[Written instruction] Please transcribe the data below exactly. Leave the pictures out.

--- Begin ---

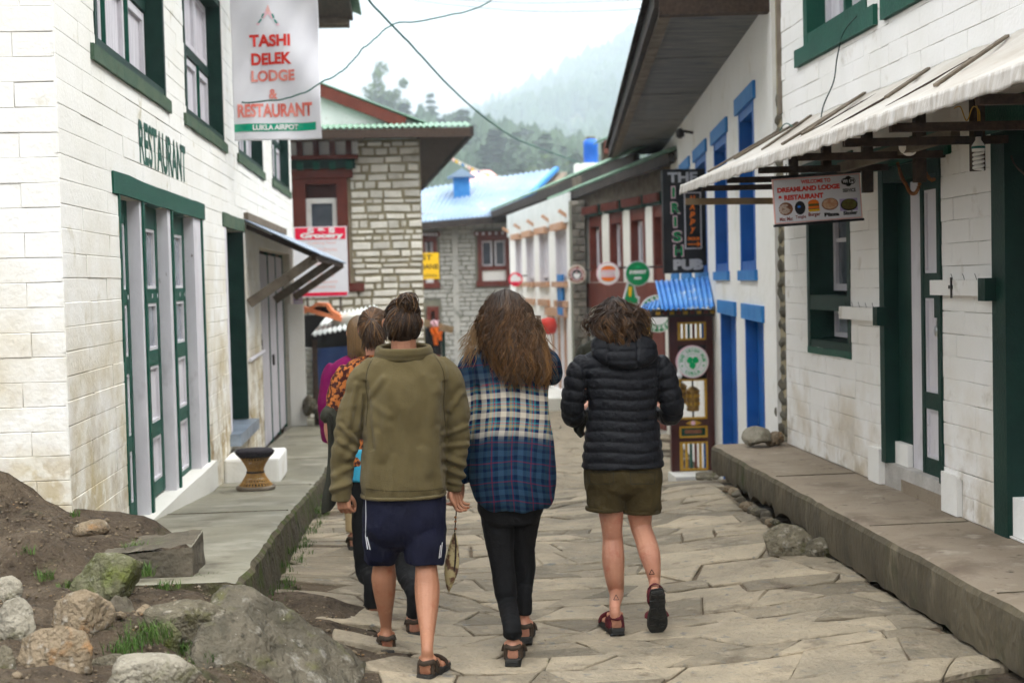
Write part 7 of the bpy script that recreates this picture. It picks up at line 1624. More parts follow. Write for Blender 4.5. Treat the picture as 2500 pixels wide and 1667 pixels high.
# fleece
m = MB(); torso(m, [(862, 925, 1050, .065, .0), (875, 905, 1072, .085, 0), (895, 888, 1098, .105, 0), (930, 885, 1100, .125, -.005), (985, 889, 1092, .138, -.01), (1050, 886, 1090, .14, -.01), (1120, 883, 1090, .145, -.01), (1180, 881, 1088, .15, -.01), (1206, 884, 1086, .147, -.005)], Y, 40, 2.6)
limb(m, [(918, 893, Y, 26), (888, 925, Y, 33), (866, 985, Y, 34), (849, 1060, Y - .01, 33), (838, 1130, Y - .01, 30), (833, 1180, Y - .02, 27), (833, 1222, Y - .02, 25)], 18); limb(m, [(1062, 888, Y, 26), (1092, 920, Y, 34), (1110, 985, Y, 33), (1117, 1050, Y + .01, 31), (1115, 1110, Y + .02, 29), (1108, 1160, Y + .03, 25), (1105, 1196, Y + .03, 21)], 18)
me = fuse(m, .005, 4)
c, nn = get_co(me); S = np.array([proj(p) for p in c]); sx, sy = S[:, 0], S[:, 1]
tor = (sx > 893) & (sx < 1084)
d = np.where(tor, .0045 * (1 - 2.2 * np.abs(vnoise(c, 7, 7, 2.4, 3))) + .003 * vnoise(c, 16, 16, 9, 5) + .004 * np.sin((sx - 985) / 17 + sy / 60) * np.clip((sy - 930) / 200, 0, 1), .0055 * (1 - 2.2 * np.abs(vnoise(c, 7, 7, 8, 9))))
d += -.009 * np.exp(-((sx - 897 - (sy - 985) * .12) / 6) ** 2) * (sy > 930) * (sy < 1100) - .008 * np.exp(-((sx - 1086) / 6) ** 2) * (sy > 930) * (sy < 1130)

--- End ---

[Final answer]
Write part 7 of the bpy script that recreates this picture. It picks up at line 1624. More parts follow. Write for Blender 4.5. Treat the picture as 2500 pixels wide and 1667 pixels high.
# fleece
m = MB(); torso(m, [(862, 925, 1050, .065, .0), (875, 905, 1072, .085, 0), (895, 888, 1098, .105, 0), (930, 885, 1100, .125, -.005), (985, 889, 1092, .138, -.01), (1050, 886, 1090, .14, -.01), (1120, 883, 1090, .145, -.01), (1180, 881, 1088, .15, -.01), (1206, 884, 1086, .147, -.005)], Y, 40, 2.6)
limb(m, [(918, 893, Y, 26), (888, 925, Y, 33), (866, 985, Y, 34), (849, 1060, Y - .01, 33), (838, 1130, Y - .01, 30), (833, 1180, Y - .02, 27), (833, 1222, Y - .02, 25)], 18); limb(m, [(1062, 888, Y, 26), (1092, 920, Y, 34), (1110, 985, Y, 33), (1117, 1050, Y + .01, 31), (1115, 1110, Y + .02, 29), (1108, 1160, Y + .03, 25), (1105, 1196, Y + .03, 21)], 18)
me = fuse(m, .005, 4)
c, nn = get_co(me); S = np.array([proj(p) for p in c]); sx, sy = S[:, 0], S[:, 1]
tor = (sx > 893) & (sx < 1084)
d = np.where(tor, .0045 * (1 - 2.2 * np.abs(vnoise(c, 7, 7, 2.4, 3))) + .003 * vnoise(c, 16, 16, 9, 5) + .004 * np.sin((sx - 985) / 17 + sy / 60) * np.clip((sy - 930) / 200, 0, 1), .0055 * (1 - 2.2 * np.abs(vnoise(c, 7, 7, 8, 9))))
d += -.009 * np.exp(-((sx - 897 - (sy - 985) * .12) / 6) ** 2) * (sy > 930) * (sy < 1100) - .008 * np.exp(-((sx - 1086) / 6) ** 2) * (sy > 930) * (sy < 1130)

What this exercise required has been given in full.